Ya mencioné a los cenzontles, pequeñas aves de plumaje elegante y gris, ojos amarillentos y patas y pico negros. A mi abuela le encantaban los cenzontles por su canto y había adquirido la costumbre de darles de comer moscos muertos del río que se vendían en la Cruz y con ellos alguna que otra diminuta piedra de hormiguero, que según ella, los hacían entonar aquellas melodías que tanto le agradaban.

Para conseguir las piedras de hormiguero había que buscarlas en la estación de trenes, trenes que recorrían todo el bajío cargados de muy variadas mercancías. En el patio de dicha estación, muchas veces nos encontramos al maquinista acomodando vagones. Nos pedía ayuda y nosotros accedíamos solo por diversión; la dinámica era sencilla pero violenta.
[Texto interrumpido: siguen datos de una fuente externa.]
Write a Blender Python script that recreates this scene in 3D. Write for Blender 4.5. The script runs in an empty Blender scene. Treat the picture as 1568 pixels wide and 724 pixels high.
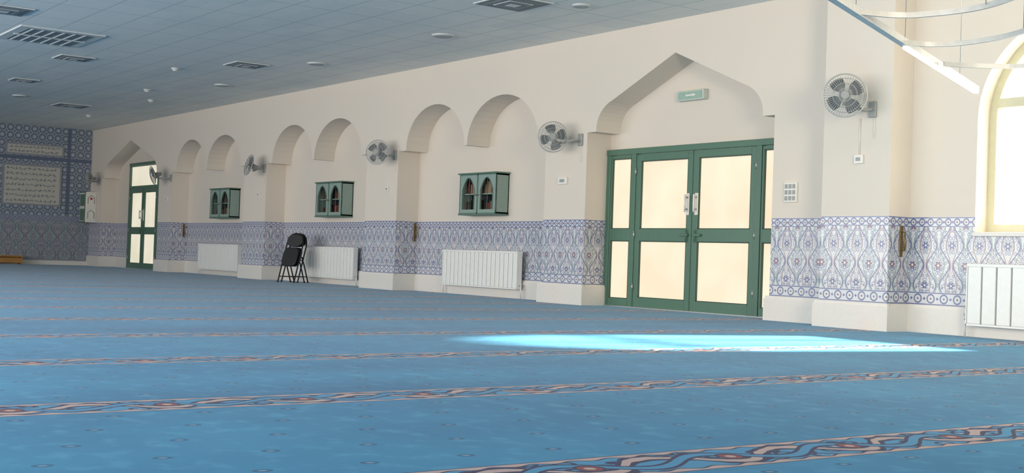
import bpy, bmesh, math, random
from mathutils import Vector, Matrix
random.seed(3)
PI=math.pi
SC=bpy.context.scene
try:
    SC.view_settings.view_transform='Standard'
    SC.view_settings.look='None'
except Exception: pass

# ------------------------------------------------------------------ materials
class E:
    nt=None
    def __init__(s,v): s.v=v
    @staticmethod
    def m(op,*a):
        n=E.nt.nodes.new('ShaderNodeMath'); n.operation=op
        for i,x in enumerate(a):
            x=x.v if isinstance(x,E) else x
            if isinstance(x,(int,float)): n.inputs[i].default_value=x
            else: E.nt.links.new(x,n.inputs[i])
        return E(n.outputs[0])
    def __add__(s,o): return E.m('ADD',s,o)
    def __radd__(s,o): return E.m('ADD',o,s)
    def __sub__(s,o): return E.m('SUBTRACT',s,o)
    def __rsub__(s,o): return E.m('SUBTRACT',o,s)
    def __mul__(s,o): return E.m('MULTIPLY',s,o)
    def __rmul__(s,o): return E.m('MULTIPLY',o,s)
    def __truediv__(s,o): return E.m('DIVIDE',s,o)
    def lt(s,o): return E.m('LESS_THAN',s,o)
    def gt(s,o): return E.m('GREATER_THAN',s,o)
def fsin(a): return E.m('SINE',a)
def fcos(a): return E.m('COSINE',a)
def fabs(a): return E.m('ABSOLUTE',a)
def fract(a): return E.m('FRACT',a)
def fsqrt(a): return E.m('SQRT',a)
def fmax(a,b): return E.m('MAXIMUM',a,b)
def fmin(a,b): return E.m('MINIMUM',a,b)
def atan2(a,b): return E.m('ARCTAN2',a,b)
def lin(c):
    return tuple(((x/255)/12.92 if x/255<=.04045 else ((x/255+.055)/1.055)**2.4) for x in c)
def mixc(f,a,b):
    n=E.nt.nodes.new('ShaderNodeMix'); n.data_type='RGBA'
    def put(x,s):
        if isinstance(x,E): E.nt.links.new(x.v,s)
        elif isinstance(x,tuple): s.default_value=(x[0],x[1],x[2],1)
        else: s.default_value=x
    put(f,n.inputs[0]); put(a,n.inputs[6]); put(b,n.inputs[7])
    return E(n.outputs[2])
def newmat(name):
    m=bpy.data.materials.new(name); m.use_nodes=True
    E.nt=m.node_tree
    return m, m.node_tree.nodes['Principled BSDF']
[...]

Nos colocábamos entre el vagón y la locomotora; ésta iba aumentando la velocidad progresivamente, era entonces cuando sonaba el silbato y debíamos accionar una palanca para que se soltase el gancho de acople y el vagón quedara suelto; trepábamos a la parte superior del tren y girábamos con fuerza un volante para que se activaran los frenos y el coche no chocase de forma desmedida con el resto de furgones; nos agarrábamos con mucha fuerza de la escalera situada al costado del vagón para recibir el impacto. Según el maquinista y la lógica, si nos llegábamos a soltar de la escalera, 40 toneladas terminarían aplastándonos; pero cuando no habla la experiencia sino el aliento, el peligro se vuelve diminuto y casi imperceptible.
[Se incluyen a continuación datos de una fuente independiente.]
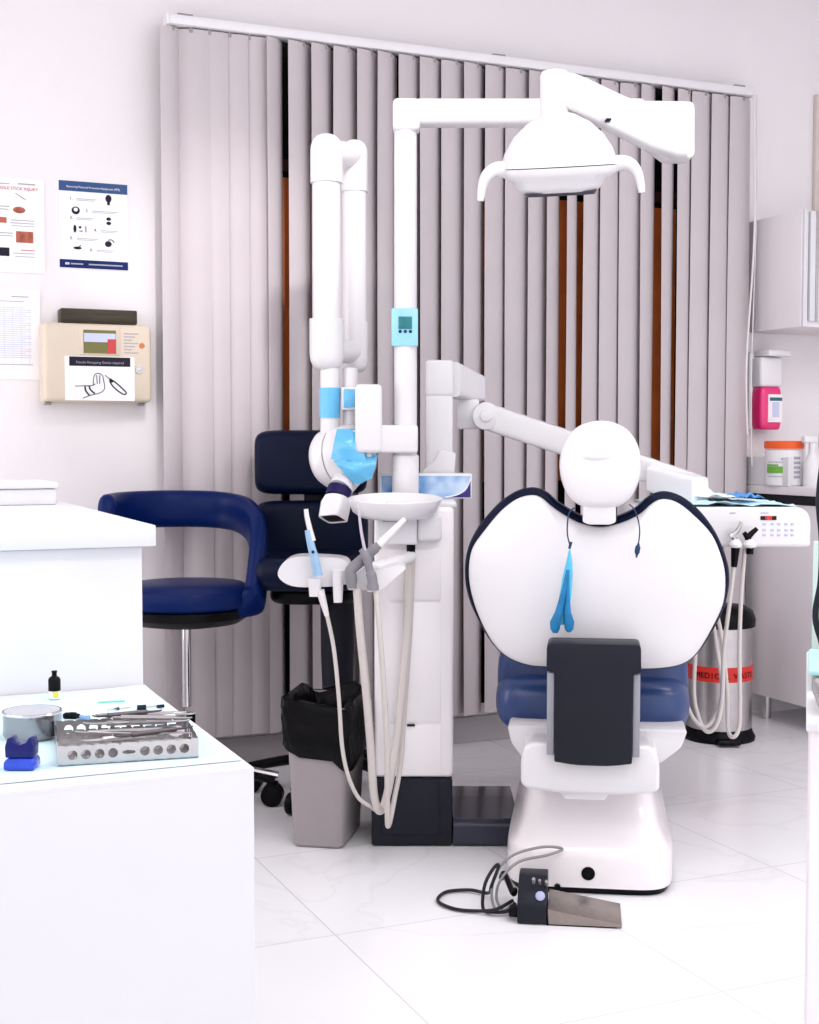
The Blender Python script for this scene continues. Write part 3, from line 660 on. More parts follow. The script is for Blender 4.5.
# tissue box on the tower top
SKYM = bpy.data.materials.new('sky_print'); SKYM.use_nodes = True; nt = SKYM.node_tree; bs = nt.nodes['Principled BSDF']; bs.inputs['Roughness'].default_value = 0.35
tcx = nt.nodes.new('ShaderNodeTexCoord'); nz = nt.nodes.new('ShaderNodeTexNoise'); nz.inputs['Scale'].default_value = 14
rmp = nt.nodes.new('ShaderNodeValToRGB'); rmp.color_ramp.elements[0].color = lin((72, 140, 205)); rmp.color_ramp.elements[1].color = lin((205, 225, 245)); rmp.color_ramp.elements[0].position = 0.35; rmp.color_ramp.elements[1].position = 0.7
nt.links.new(tcx.outputs['Object'], nz.inputs['Vector']); nt.links.new(nz.outputs['Fac'], rmp.inputs['Fac']); nt.links.new(rmp.outputs['Color'], bs.inputs['Base Color'])
v = 3.79; zb_ = ztop + 0.0145
tb = thing('tissue_box', 'flat tissue box with a blue sky print lying on top of the white tower', 'tissue box', (P(428, v), v + 0.06, zb_))
xa, xb = P(380, v), P(472, v); zt_ = zb_ + 0.07
MB().box(xa, xb, v, v + 0.105, zb_, zt_, 0.002).build('carton', WHITE2, tb)
mb = MB().box(xa + 0.004, xb - 0.004, v - 0.001, v, zb_ + 0.004, zt_ - 0.006, mi=0)
cor = [(xb - 0.004, zb_ + 0.004), (xb - 0.004, zt_ - 0.012), (xb - 0.010, zt_ - 0.030), (xb - 0.022, zb_ + 0.022), (xb - 0.045, zb_ + 0.010), (xb - 0.075, zb_ + 0.004)]
mb.prism(cor, v - 0.0018, v - 0.001, 'uz', mi=1)
mb.tube([(p[0], v - 0.002, p[1]) for p in cor[1:]], 0.002, 6, 4, mi=2)
mb.build('printed_front', [SKYM, mat('print_violet', (52, 40, 120), 0.4), PAPER], tb)

# ------------------------------------------------------------------ suction arm: holder tray
hv = 3.42
sa_ = thing('instrument_holder', 'white curved instrument holder arm swung out left of the tower', 'instrument holder', (P(345, hv), hv, Z(588, hv)))
pts = [(278, 576), (283, 563), (296, 557), (320, 557), (345, 560), (350, 572), (346, 584), (320, 587), (292, 586)]
mb = MB().prism([tuple(p[:2]) for p in catmull([(x, z, 0) for x, z in uz(pts, hv)], 4, True)], hv, hv + 0.10, 'uz', bev=0.0)
mb.build('side_wing', WHITE, sa_)
mb = MB().tube([at(413, 556, hv + 0.15), at(404, 559, hv + 0.12), at(392, 564, hv + 0.08), at(372, 571, hv + 0.05), at(345, 574, hv + 0.05)], [0.012, 0.016, 0.020, 0.024, 0.028], 14, 6); mb.build('swing_arm', WHITE, sa_)
def cup(px, py0, py1, w_top, w_bot, v):
    mb = MB(); A = at(px, py0, v); B = at(px, py1, v)
    mb.loft([srect(A[0] + (B[0] - A[0]) * t, 0, (w_top + (w_bot - w_top) * t) / 2, 0.022 * (1 - 0.2 * t), 3.5, 24, lambda x, y, t=t: (x, v + y, A[2] + (B[2] - A[2]) * t)) for t in (0, 0.05, 0.3, 0.6, 0.9, 1)])
    return mb
cup(315, 578, 596, 0.036, 0.028, hv - 0.01).build('holder_cup', WHITE, sa_)
cup(338, 570, 602, 0.030, 0.022, hv - 0.02).build('holder_cup', WHITE, sa_)
mb = MB().prism(rpoly(uz([(347, 590), (350, 578), (366, 566), (380, 568), (372, 590)], hv - 0.03), 0.008), hv - 0.03, hv + 0.03); mb.build('holder_cup', WHITE, sa_)
mb = MB().prism(rpoly(uz([(366, 592), (368, 582), (372, 572), (400, 564), (407, 568), (385, 587), (378, 592)], hv - 0.05), 0.008), hv - 0.05, hv + 0.04); mb.build('holder_cup', WHITE, sa_)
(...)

Pasábamos horas en la estación y por último conseguíamos las piedras de hormiguero para hacer cantar a los cenzontles. Llegando a casa, un profuso dolor nos invadía los sobacos; según la abuela, ocasionado por los piquetes de hormigas rojas. La solución consistía en colocar un diente de ajo en cada axila. Se trataba de uno de esos tantos secretos de origen incierto y asombrosa efectividad; a lo mejor porque la magia y los efectos sanadores son connaturales de las madres, tías y abuelas mexicanas.

Íbamos también al parque Obregón a trepar inmensos árboles y ver 3 películas (El santo contra las mujeres vampiro, el museo del horror, A volar joven, Hércules…) por tres pesos; y pasados los años, para ver pasar a las muchachas, cruzar tímidas miradas y continuar el camino con la traviesa adrenalina que también arremolina las tripas.
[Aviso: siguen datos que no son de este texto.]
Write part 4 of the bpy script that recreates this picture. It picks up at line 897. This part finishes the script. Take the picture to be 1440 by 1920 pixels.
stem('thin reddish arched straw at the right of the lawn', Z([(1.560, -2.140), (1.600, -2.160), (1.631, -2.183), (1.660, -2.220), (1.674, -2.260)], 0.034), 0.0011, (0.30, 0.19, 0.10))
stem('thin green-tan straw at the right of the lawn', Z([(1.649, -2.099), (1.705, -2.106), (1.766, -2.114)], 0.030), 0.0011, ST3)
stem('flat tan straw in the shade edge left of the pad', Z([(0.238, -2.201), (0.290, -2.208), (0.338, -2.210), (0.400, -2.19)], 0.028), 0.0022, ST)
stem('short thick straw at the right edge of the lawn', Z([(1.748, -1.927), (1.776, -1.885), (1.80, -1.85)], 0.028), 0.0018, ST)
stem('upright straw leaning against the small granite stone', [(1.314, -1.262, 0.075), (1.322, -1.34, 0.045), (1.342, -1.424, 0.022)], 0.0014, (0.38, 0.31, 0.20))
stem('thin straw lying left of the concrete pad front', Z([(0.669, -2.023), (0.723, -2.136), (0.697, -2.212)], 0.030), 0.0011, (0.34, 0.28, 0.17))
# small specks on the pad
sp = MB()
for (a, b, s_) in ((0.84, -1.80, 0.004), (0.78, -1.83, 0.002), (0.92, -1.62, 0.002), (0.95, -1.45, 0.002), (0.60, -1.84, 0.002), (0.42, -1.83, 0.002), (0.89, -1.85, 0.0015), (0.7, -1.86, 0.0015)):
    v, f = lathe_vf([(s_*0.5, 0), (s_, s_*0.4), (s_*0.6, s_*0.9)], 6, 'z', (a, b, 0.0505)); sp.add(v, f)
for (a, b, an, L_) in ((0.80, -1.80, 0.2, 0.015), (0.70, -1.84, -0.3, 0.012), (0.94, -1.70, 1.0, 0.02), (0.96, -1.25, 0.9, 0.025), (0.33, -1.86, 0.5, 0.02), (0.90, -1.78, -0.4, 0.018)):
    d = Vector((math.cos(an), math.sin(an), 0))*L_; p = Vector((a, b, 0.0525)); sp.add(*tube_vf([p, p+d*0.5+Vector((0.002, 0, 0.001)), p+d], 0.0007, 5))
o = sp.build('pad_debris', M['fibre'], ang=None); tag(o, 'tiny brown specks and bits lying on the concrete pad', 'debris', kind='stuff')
Si algo se aprende sobre la marcha es que todo responde a la misma naturaleza de desaparición: La flor marchita, el amor, el suspiro que se pierde con el viento, el mundo… nuestro mundo, la juventud, las desdichas y los logros que cosechamos a lo largo de la vida. Perdemos el tiempo, la salud, el rumbo justo a la mitad del camino. Alguna vez me dijeron que la clave de la felicidad es el desapego; a mi parecer es una respuesta que contraviene la naturaleza humana. Decidí resignarme y aferrarme a los recuerdos que asaltan mi cabeza y a los paisajes desaparecidos, a aquel México que fue y ya no es, a los secretos de la abuela, a las aventuras… a los saltos al vacío, y a dejar hablar de vez en cuando a la chispa fulgurante que no permite quietud y cuyo resplandor me recorría con intensidad.